I've been a dual CPU nut since before it was cool with the dual cores.

My first dual board was a Tyan Tomcat III, an old dual Pentium board in which I had two Pentium 133MHz chips.
"Old Reliable" here is an ABIT VP-6 running twin 1GHz PIIIs. And it still cuts the mustard, although my other box, a single CPU AMD-64 2GHz is actually faster.
Old Reliable will soon be getting another board, and I'm going to go with some sort of dual AMD-64 (or Intel EM64T, sometimes jokingly called iAMD64) mo/bo. WHat I would like to get is a dual, dual-core, for a total of 4CPU.
MS sort of played funny. NT Workstation (which evolved in Win2K, XP, and Vista) was limited to two CPUs -- only the server line would run more, and now with a pricing tier on that. Cheapest versions are limited to 4, next price will run 8, etc. Same kernel, just a limit on how many CPUs it would use. (Linux will run on up to 32 or 64).
But the question came up about hyperthreading, and dual cores, and unless MS changed its mind, they relented that one CPU is one physical chip that plugs in a socket. So a dual core counts as only "one physical CPU chip", and so XP or Vista will use all 4 equivalent CPUs of a dual socket, dual core board.
Hyperthreading is a mere "logical CPU". THe physical CPU processes two instruction streams, using the same resources. Dual core is truly two physical instruction processing units on the same chip, although they do share some other stuff.
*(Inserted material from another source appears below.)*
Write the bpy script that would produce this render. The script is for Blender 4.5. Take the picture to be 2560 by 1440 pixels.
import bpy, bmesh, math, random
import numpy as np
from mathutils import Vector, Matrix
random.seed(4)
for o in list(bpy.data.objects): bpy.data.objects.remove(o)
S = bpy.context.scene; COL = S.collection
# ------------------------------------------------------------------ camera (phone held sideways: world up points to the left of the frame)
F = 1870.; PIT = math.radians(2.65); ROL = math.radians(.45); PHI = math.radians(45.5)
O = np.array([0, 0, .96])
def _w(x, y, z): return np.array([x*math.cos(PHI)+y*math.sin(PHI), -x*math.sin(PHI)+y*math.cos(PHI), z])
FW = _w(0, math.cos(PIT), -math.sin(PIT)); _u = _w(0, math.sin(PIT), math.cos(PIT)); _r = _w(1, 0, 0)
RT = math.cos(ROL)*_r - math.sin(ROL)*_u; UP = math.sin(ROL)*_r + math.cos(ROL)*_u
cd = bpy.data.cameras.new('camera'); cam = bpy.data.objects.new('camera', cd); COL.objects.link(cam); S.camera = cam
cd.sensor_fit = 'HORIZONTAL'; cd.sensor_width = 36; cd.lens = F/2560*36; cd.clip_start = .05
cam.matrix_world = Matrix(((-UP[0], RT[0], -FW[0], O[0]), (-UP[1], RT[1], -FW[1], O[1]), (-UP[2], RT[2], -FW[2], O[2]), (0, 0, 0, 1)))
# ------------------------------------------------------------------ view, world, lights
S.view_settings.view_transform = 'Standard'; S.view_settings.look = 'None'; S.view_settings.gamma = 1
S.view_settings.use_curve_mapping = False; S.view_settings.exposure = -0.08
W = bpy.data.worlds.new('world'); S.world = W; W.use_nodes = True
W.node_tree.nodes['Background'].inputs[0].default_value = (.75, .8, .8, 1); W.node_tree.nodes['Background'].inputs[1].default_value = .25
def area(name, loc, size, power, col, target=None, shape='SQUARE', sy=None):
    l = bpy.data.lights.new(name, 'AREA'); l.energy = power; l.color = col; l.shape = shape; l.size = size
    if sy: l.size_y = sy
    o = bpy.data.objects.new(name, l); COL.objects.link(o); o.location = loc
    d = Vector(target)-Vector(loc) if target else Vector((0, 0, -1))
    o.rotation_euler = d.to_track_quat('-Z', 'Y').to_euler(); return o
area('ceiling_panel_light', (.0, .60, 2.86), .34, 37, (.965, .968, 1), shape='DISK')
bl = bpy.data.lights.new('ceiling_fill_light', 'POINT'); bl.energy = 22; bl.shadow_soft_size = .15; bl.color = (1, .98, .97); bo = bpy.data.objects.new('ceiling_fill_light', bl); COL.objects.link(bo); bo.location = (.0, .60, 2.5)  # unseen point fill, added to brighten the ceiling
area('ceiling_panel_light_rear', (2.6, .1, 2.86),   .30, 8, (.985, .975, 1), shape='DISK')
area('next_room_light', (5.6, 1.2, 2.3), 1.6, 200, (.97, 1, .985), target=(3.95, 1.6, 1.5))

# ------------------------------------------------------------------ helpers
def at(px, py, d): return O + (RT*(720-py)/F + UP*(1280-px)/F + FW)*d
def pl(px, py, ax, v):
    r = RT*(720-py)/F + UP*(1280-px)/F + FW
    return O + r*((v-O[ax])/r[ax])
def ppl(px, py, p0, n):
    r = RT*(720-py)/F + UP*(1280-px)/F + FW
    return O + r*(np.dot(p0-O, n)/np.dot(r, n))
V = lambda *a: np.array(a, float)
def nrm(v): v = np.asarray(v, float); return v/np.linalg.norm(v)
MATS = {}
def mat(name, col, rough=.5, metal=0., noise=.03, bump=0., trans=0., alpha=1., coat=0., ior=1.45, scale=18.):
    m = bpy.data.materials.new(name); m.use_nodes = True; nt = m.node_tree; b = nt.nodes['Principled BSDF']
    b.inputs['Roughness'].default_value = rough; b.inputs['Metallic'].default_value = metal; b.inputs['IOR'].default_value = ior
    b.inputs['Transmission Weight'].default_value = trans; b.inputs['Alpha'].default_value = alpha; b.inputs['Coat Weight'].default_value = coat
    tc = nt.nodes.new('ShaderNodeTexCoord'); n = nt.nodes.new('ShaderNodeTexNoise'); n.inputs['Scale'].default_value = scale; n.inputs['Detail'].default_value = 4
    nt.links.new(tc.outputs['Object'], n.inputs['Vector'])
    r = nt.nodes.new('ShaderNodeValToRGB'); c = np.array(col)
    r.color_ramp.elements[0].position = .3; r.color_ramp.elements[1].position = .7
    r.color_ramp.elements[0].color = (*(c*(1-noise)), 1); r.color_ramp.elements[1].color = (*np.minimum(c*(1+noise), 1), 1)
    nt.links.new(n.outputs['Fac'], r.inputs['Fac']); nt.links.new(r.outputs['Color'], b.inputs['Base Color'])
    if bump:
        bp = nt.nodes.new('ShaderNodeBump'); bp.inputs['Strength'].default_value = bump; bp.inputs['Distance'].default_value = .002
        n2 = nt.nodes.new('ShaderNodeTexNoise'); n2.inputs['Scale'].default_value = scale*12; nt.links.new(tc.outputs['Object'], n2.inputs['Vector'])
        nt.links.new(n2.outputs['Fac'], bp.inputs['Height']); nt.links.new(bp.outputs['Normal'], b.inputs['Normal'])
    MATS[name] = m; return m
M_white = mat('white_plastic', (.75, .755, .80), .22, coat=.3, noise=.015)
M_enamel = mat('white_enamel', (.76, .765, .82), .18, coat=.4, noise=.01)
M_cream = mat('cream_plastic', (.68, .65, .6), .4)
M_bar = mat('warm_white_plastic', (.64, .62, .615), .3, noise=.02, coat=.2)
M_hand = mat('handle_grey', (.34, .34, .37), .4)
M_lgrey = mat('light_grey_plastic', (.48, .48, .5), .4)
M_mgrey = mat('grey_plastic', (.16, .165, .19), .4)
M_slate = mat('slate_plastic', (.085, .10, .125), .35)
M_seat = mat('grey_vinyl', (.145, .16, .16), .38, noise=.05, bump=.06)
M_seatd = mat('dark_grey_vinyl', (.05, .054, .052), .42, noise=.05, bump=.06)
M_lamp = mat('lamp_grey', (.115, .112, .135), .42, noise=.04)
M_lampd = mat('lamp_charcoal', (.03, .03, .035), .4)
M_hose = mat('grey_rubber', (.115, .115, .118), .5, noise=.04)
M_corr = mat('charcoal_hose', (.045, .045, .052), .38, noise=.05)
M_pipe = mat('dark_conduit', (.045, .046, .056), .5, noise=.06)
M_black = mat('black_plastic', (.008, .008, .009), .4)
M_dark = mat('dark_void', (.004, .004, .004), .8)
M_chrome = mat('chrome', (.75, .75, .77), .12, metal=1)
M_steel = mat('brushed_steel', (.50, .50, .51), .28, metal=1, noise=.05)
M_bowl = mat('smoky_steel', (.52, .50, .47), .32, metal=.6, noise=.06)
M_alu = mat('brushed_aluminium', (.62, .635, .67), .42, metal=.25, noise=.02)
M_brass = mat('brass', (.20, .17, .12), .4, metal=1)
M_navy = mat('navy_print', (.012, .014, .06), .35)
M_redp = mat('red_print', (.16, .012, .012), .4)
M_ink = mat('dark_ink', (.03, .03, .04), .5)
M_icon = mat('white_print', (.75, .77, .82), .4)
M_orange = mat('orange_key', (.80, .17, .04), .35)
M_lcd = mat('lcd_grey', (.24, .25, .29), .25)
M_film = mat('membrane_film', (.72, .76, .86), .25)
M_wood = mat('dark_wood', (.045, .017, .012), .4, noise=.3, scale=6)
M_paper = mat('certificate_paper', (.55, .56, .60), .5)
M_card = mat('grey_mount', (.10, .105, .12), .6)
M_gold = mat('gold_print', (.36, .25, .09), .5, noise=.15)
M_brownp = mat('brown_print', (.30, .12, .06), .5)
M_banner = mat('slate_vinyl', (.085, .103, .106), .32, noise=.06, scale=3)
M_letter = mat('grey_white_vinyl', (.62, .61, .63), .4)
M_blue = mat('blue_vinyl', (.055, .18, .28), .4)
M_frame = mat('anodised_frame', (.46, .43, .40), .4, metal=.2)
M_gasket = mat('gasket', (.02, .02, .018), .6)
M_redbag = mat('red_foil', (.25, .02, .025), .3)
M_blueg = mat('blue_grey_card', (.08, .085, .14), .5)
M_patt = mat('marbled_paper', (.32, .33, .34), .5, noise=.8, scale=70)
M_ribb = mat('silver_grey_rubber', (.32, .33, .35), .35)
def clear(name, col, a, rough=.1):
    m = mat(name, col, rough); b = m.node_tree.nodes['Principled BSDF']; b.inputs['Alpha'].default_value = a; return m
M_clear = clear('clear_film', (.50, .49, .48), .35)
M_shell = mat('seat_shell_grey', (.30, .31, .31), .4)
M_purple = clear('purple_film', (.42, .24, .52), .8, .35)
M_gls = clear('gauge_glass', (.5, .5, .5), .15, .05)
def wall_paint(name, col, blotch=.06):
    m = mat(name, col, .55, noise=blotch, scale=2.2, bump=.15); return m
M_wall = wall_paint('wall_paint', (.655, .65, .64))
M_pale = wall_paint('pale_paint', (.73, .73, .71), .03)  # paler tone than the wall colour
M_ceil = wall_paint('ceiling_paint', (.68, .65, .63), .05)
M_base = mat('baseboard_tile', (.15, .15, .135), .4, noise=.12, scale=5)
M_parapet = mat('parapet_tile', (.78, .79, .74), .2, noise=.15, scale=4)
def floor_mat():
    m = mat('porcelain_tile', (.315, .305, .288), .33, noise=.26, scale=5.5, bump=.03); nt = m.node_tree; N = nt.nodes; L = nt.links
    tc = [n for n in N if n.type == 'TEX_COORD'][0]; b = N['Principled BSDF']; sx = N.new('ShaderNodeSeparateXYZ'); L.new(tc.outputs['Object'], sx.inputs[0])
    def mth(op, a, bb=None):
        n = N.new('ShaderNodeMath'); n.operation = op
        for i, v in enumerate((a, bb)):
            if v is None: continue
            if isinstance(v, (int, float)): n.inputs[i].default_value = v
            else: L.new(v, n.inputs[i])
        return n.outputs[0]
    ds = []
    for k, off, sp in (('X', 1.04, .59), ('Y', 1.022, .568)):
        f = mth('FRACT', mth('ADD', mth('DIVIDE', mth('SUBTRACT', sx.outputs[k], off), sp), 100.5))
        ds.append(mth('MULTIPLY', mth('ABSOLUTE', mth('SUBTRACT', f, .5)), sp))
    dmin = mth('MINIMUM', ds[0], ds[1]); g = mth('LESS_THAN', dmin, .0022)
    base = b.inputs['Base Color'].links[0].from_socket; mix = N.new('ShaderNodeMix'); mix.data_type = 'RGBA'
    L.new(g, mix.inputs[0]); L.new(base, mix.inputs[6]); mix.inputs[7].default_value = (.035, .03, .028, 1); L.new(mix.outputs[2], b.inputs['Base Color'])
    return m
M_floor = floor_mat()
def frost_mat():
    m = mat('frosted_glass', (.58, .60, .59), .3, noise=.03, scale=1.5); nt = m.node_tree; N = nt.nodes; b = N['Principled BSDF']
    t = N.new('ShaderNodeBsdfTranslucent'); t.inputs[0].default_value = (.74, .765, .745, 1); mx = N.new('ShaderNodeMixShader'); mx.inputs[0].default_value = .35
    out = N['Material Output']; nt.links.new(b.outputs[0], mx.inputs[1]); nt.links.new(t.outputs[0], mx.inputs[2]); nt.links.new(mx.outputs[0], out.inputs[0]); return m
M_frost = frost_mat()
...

Because of that, there are some subtle differences in how best to take advantage of hyperthreading.
Two physical CPUs, such as my ABIT board here, will do best with each one having its own separate task, where the caches of each don't interfere with each other. A hyperthreader, using the same physical caches is different. It's best there to have them just splitting up the same task.
The Win2K kernel, while it would run on a hyperthreader as two CPUs, was not aware of this difference, and would actually bog down a bit in some situations becase of this, running much slower than with hyperthreading disabled (cache "thrashing", I believe one could call it). They made the XP and later kernels aware of the difference, and wouldn't make that mistake.